O artista estava convencido de que a mecânica do vôo dos pássaros poderia ser imitada com o uso de asas móveis e a força muscular humana. No Codex sobre o vôo dos pássaros, um manuscrito de 18 folhas, ele constata que “tanta pressão é exercida pelo objeto contra o ar quanto pelo ar contra o corpo”. Chegou perto, assim, de um dos conceitos mais avançados de seu tempo, antecedendo em 200 anos um dos postulados de Newton: o princípio da ação e reação.

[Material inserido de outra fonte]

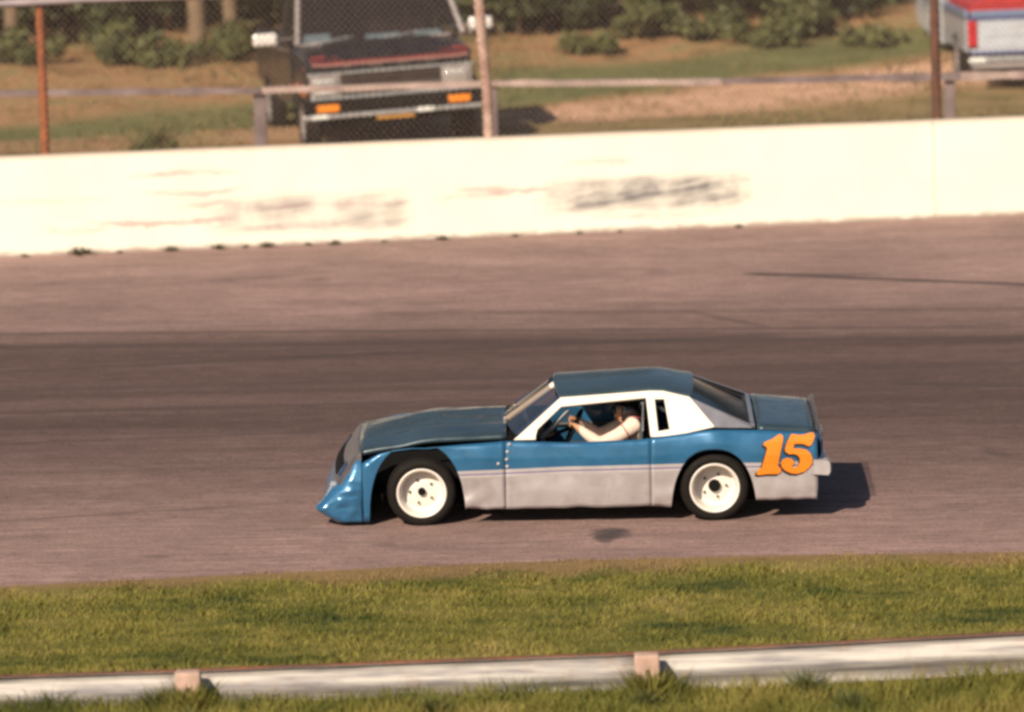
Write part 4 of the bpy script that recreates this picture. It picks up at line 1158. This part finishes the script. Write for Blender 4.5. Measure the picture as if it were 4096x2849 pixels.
for s in (-1, 1):
    x0, x1 = sorted((s * .61, s * .98))
    bz = bar('headlight_surround', x0, x1, .695, .945, -.012, .014, M['hubgrey'], .01)
    mb = MB(); P = []
    for i in range(5):
        P.append([(x0 + .035 + (x1 - x0 - .07) * j / 8, -.018 - .018 * math.sin(math.pi * j / 8) * math.sin(math.pi * i / 4), .725 + .19 * i / 4) for j in range(9)])
    mb.grid(P); o = mb.build('headlight', M['lens'], tr, smooth=True, solid=.008)
    mb = MB(); mb.box((x0 + .06, -.042, .735), (x1 - .06, -.036, .755)); mb.box((x0 + .06, -.042, .875), (x1 - .10, -.036, .89)); mb.build('reflector_rib', M['paper'], o)
bar('bumper', -1.07, 1.07, .485, .655, -.11, .02, M['black'], .02)
bar('bumper_chrome', -1.09, 1.09, .435, .485, -.13, .0, M['chrome'], .012)
for x in (-1.0, .27): bar('bumper_cap', x, x + .20, .44, .492, -.142, -.131, M['paper'], .006)
for s in (-1, 1):
    x0, x1 = sorted((s * .66, s * .93)); bar('turn_lamp', x0, x1, .515, .605, -.135, -.10, M['amber'], .012)
bar('licence_plate', -.22, .24, .385, .433, -.10, -.09, M['plate'], .003)
# cab
def cabsec(): pass
W0, W1, CX = 1.02, .90, .07
bz, tz, y0, y1, y2 = 1.24, 1.84, 1.20, 1.72, 2.75
rect_poly('roof', [(CX - W1, y1, tz + .03), (CX + W1, y1, tz + .03), (CX + W1, y2 - .1, tz + .04), (CX - W1, y2 - .1, tz + .04)], M['blackpaint'], tr, .04)
for s in (-1, 1):
    mb = MB(); mb.tube([(CX + s * W0, y0 - .02, bz), (CX + s * W1, y1, tz + .02)], [.035, .030], 8); mb.build('pillar', M['hubgrey'] if True else 0, tr, auto=50)
    mb = MB(); mb.tube([(CX + s * .97, y2 - .05, bz), (CX + s * W1, y2 - .1, tz)], .05, 8); mb.build('rear_pillar', M['blackpaint'], tr, auto=50)
    d = rect_poly('door', [(s * 1.015, 1.235, .52), (s * 1.015, y2, .52), (s * 1.015, y2, 1.24), (s * 1.015, 1.235, 1.24)], M['blackpaint'], tr, .03)
    rect_poly('door_window', [(CX + s * 1.0, 1.25, 1.245), (CX + s * 1.0, y2 - .1, 1.245), (CX + s * (W1 + .01), y2 - .15, tz), (CX + s * (W1 + .01), y1 + .03, tz)], M['cabglass'], d, .004)
    mb = MB(); mb.box((min(s * 1.0, s * 1.03), 2.45, 1.10), (max(s * 1.0, s * 1.035), 2.60, 1.13)); mb.build('handle', M['chrome'], d)
    mb = MB(); mb.box((min(s * 1.18, s * 1.47), 1.26, 1.265), (max(s * 1.18, s * 1.47), 1.33, 1.415)); mr = mb.build('mirror', M['mirror'], tr, bevel=.03)
    mb = MB(); mb.tube([(s * 1.0, 1.4, 1.16), (s * 1.2, 1.31, 1.24), (s * 1.3, 1.30, 1.28)], .012, 6); mb.tube([(s * .97, 1.4, 1.32), (s * 1.2, 1.31, 1.33)], .012, 6); mb.build('mirror_arm', M['hubgrey'], mr)
    mb = MB(); mb.tube([(s * 1.03, .22, .74), (s * 1.045, .6, .80), (s * 1.045, 1.1, .74)], .05, 8); mb.build('fender_flare', M['rust'], tr, auto=50)
    mb = MB(); mb.lathe_y([(.03, .0), (.028, .02), (0, .03)], 10); ml = mb.build('marker_lamp', M['redpaint'], tr); ml.location = (s * 1.02, .30, 1.02); ml.rotation_euler = (0, 0, R(90) * -s)
mb = MB(); P = [[(CX + x * (W0 + (W1 - W0) * q), y0 + (y1 - y0) * q - .06 * (1 - x * x), bz + .02 + (tz - bz) * q) for x in np.linspace(-1, 1, 9)] for q in (0, .25, .5, .75, 1)]
mb.grid(P); mb.build('windscreen', M['cabglass'], tr, smooth=True)
bar('cowl_strip', -.93, .93, 1.238, 1.262, 1.08, 1.20, M['hubgrey'], .006)
rect_poly('firewall', [(-.96, 1.215, .5), (.96, 1.215, .5), (.96, 1.215, 1.24), (-.96, 1.215, 1.24)], M['interior'], tr, .02)
rect_poly('dashboard', [(-.93, 1.225, 1.23), (.93, 1.225, 1.23), (.93, 1.75, 1.20), (-.93, 1.75, 1.20)], M['interior'], tr, .03)
for x0, x1, y_, tilt in ((-.88, -.50, 1.30, .10), (-.10, .34, 1.29, .055), (.50, .86, 1.32, .055)):
    rect_poly('paper', [(x0, y_, 1.245), (x1, y_, 1.245), (x1 - .03, y_ + tilt, 1.250 + tilt), (x0 + .02, y_ + tilt, 1.250 + tilt)], M['paper'], tr, .004)['label'] = 'white paper lying on the dashboard'
for x, b_ in ((-.80, -.25), (.05, .55)):
    mb = MB(); mb.tube([(x, 1.13, 1.265), (b_, 1.20, 1.305)], .009, 5); mb.build('wiper', M['chrome'], tr)
for x0, x1, z1 in ((-.80, -.30, 1.52), (.05, .80, 1.48)):
    mb = MB(); mb.box((x0, 2.30, .75), (x1, 2.50, z1)); mb.build('seat', M['redseat'], tr, bevel=.06)
mb = MB(); P = []
for i in range(17):
    a = 2 * math.pi * i / 16; P.append((.42 + .18 * math.cos(a), 1.80 + .05 * math.sin(a), 1.25 + .16 * math.sin(a)))
mb.tube(P, .015, 6, cap=False); mb.build('steering_wheel', M['black'], tr)
rect_poly('cab_back', [(-.97, y2, .5), (.97, y2, .5), (.97, y2, 1.25), (CX + W1, y2 - .1, tz), (CX - W1, y2 - .1, tz), (-.97, y2, 1.25)], M['interior'], tr, .03)
mb = MB()
for s in (-1, 1): mb.box((min(s * .96, s * 1.01), 2.80, .60), (max(s * .96, s * 1.01), 4.9, 1.22))
mb.box((-.96, 4.86, .6), (.96, 4.92, 1.22)); mb.box((-.95, 2.8, .62), (.95, 4.86, .68)); mb.build('cargo_bed', M['blackpaint'], tr, bevel=.01)
mb = MB(); mb.box((-.70, .2, .35), (.70, 4.7, .56)); mb.build('undercarriage', M['black'], tr)
for x, y, s in ((-.86, .66, -1), (.86, .66, 1), (-.86, 3.9, -1), (.86, 3.9, 1)): road_wheel(tr, x * 1.08, y, .36, s, M['hubgrey'])

# white and blue pickup seen from behind at the right edge; local y points to its nose
M['twhite'] = simple('white_truck_paint', (.46, .49, .54), .35, coat=.4, var=.04, dirt=(.34, .32, .33))
M['tblue'] = simple('pale_blue_truck_paint', (.17, .235, .37), .35, .1, coat=.4, var=.08)
M['tside'] = simple('grey_blue_side_paint', (.30, .315, .35), .4, coat=.3, var=.1, dirt=(.2, .17, .16))
M['tnavy'] = simple('blue_trim', (.08, .09, .22), .4, var=.1)
M['tred'] = simple('red_load_cover', (.40, .022, .025), .5, var=.1)
M['tlamp'] = simple('red_tail_lamp', (.45, .012, .02), .25, coat=.5, var=.1)
t2 = empty('pickup_truck', (6.32, 27.3, 1.755), (0, R(-1.0), R(4)), 'white and pale blue pickup parked tail first with red cover at upper right edge', 'pickup truck')
def b2(name, lo, hi, mat, bv=.01, parent=None):
    mb = MB(); mb.box(lo, hi); return mb.build(name, mat, parent or t2, bevel=bv)
tg = b2('tailgate', (-.80, .0, .50), (.80, .06, .86), M['twhite'], .015)
b2('tailgate_crease', (-.72, -.012, .655), (.72, -.001, .675), M['twhite'], .004, tg); b2('tailgate_handle', (-.10, -.02, .72), (.10, -.001, .76), M['tnavy'], .006, tg)
b2('tailgate_band', (-.88, -.006, .905), (.88, .06, .985), M['tblue'], .01)
b2('tailgate_trim', (-.90, -.012, .865), (.90, .055, .90), M['tnavy'], .006)
b2('lower_trim', (-.90, -.010, .435), (.90, .05, .465), M['tnavy'], .006)
b2('lower_valance', (-.89, .0, .465), (.89, .05, .498), M['twhite'], .004)
b2('bumper', (-.93, -.16, .335), (.93, -.02, .405), M['chrome'], .015)
b2('bumper_step', (-.90, -.13, .255), (.90, -.02, .318), M['hubgrey'], .01)
b2('bumper_cap', (-.94, -.168, .34), (-.73, -.161, .402), M['paper'], .006)
for s in (-1, 1):
    x0, x1 = sorted((s * .81, s * .925)); b2('tail_light', (x0, -.015, .53), (x1, .07, .86), M['tlamp'], .012)
    x0, x1 = sorted((s * .90, s * .955))
    b2('bed_side', (x0, .07, .46), (x1, 2.3, .86), M['tside'], .015); b2('bed_side_band', (x0, .065, .90), (x1 , 2.3, .99), M['tblue'], .015)
    b2('bed_side_trim', (x0 - .004 * (s < 0), .07, .862), (x1 + .004 * (s > 0), 2.3, .898), M['grey'], .004)
    b2('cab_side', (x0 - .01, 2.33, .42), (x1 + .01, 3.7, 1.0), M['twhite'], .02)
    b2('front_fender', (x0 - .01, 3.72, .48), (x1 + .01, 5.0, 1.0), M['twhite'], .03)
    x2, x3 = sorted((s * 1.0, s * 1.20)); mr = b2('mirror', (x2, 3.55, 1.02), (x3, 3.62, 1.18), M['mirror'], .02)
    mb = MB(); mb.tube([(s * .94, 2.40, 1.0), (s * .78, 2.50, 1.56)], .045, 8); mb.tube([(s * .94, 3.65, 1.0), (s * .78, 3.1, 1.56)], .035, 8); mb.build('pillar', M['tblue'], t2, auto=50)
    rect_poly('door_window', [(s * .92, 2.45, 1.01), (s * .92, 3.62, 1.01), (s * .79, 3.1, 1.55), (s * .79, 2.52, 1.55)], M['cabglass'], t2, .004)
    road_wheel(t2, s * .86, 1.0, .34, s, M['hubgrey']); road_wheel(t2, s * .86, 4.2, .34, s, M['hubgrey'])
mb = MB(); mb.box((-.89, .06, .96), (.89, 2.25, 1.03)); P = []
for y in np.linspace(.05, 2.28, 8): P.append([(x, y, 1.03 + .16 * (1 - (x / .92) ** 4)) for x in np.linspace(-.90, .90, 11)])
mb.grid(P); mb.add(P[0], [tuple(range(11))]); mb.build('load_cover', M['tred'], t2, solid=.01, fixn=True)
b2('bed_floor', (-.88, .08, .44), (.88, 2.3, .48), M['black'], 0); b2('cab_back', (-.90, 2.31, .44), (.90, 2.36, 1.02), M['twhite'], .01)
rect_poly('back_window', [(-.84, 2.40, 1.05), (.84, 2.40, 1.05), (.74, 2.50, 1.53), (-.74, 2.50, 1.53)], M['cabglass'], t2, .004)
rect_poly('roof', [(-.80, 2.45, 1.57), (.80, 2.45, 1.57), (.80, 3.15, 1.57), (-.80, 3.15, 1.57)], M['twhite'], t2, .05)
b2('hood', (-.90, 3.74, .96), (.90, 5.0, 1.02), M['twhite'], .02); b2('undercarriage', (-.65, .1, .28), (.65, 4.9, .44), M['black'], 0)
rect_poly('windscreen', [(-.88, 3.66, 1.02), (.88, 3.66, 1.02), (.76, 3.12, 1.54), (-.76, 3.12, 1.54)], M['cabglass'], t2, .004)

Entre os desenhos inventivos para lançar o homem aos céus, incluem-se o parafuso aéreo, ou helicóptero, estrutura em espiral revestida com tecido no topo, que o tripulante faria girar através de manivelas para impulsionar o veículo para ci ma. E um pára-quedas de 7,31 metros de diâmetro, as mesmas medidas dos similares atuais.

Condenado à ilegitimidade por ser filho bastardo, Leonardo foi impedido de estudar e desvendou o Universo pela experimentação e o raciocínio. Nascido na lasciva Florença, berço da Renascença e mercado intelectual dos séculos XV e XVI, Leonardo teria se iniciado sexualmente entre 13 e 15 anos. Aos 23 anos, o inventor foi acusado de sodomizar o jovem Jacomo Salterelli. O episódio foi parar na Justiça e deixou marcas indeléveis no caráter de Leonardo, que se tornou defensivo e desconfiado. Mas há poucas informações autobiográficas nas anotações do gênio florentino – que no livro escrito por White morreu de velhice em 1519, deixando sozinho um belo fanciullo (rapazola). Das 13 mil páginas de notas, conhece-se o paradeiro de sete mil, preservadas por museus e colecionadores. Há uma torcida para desenterrar novos fragmentos que respondam a tantas perguntas que ainda pairam no ar. Uma delas é se foi Leonardo o verdadeiro inventor do telescópio. Nos seus alfarrábios define os princípios de funcionamento do aparelho, com um lembrete: “construir óculos para ver a lua aumentada”.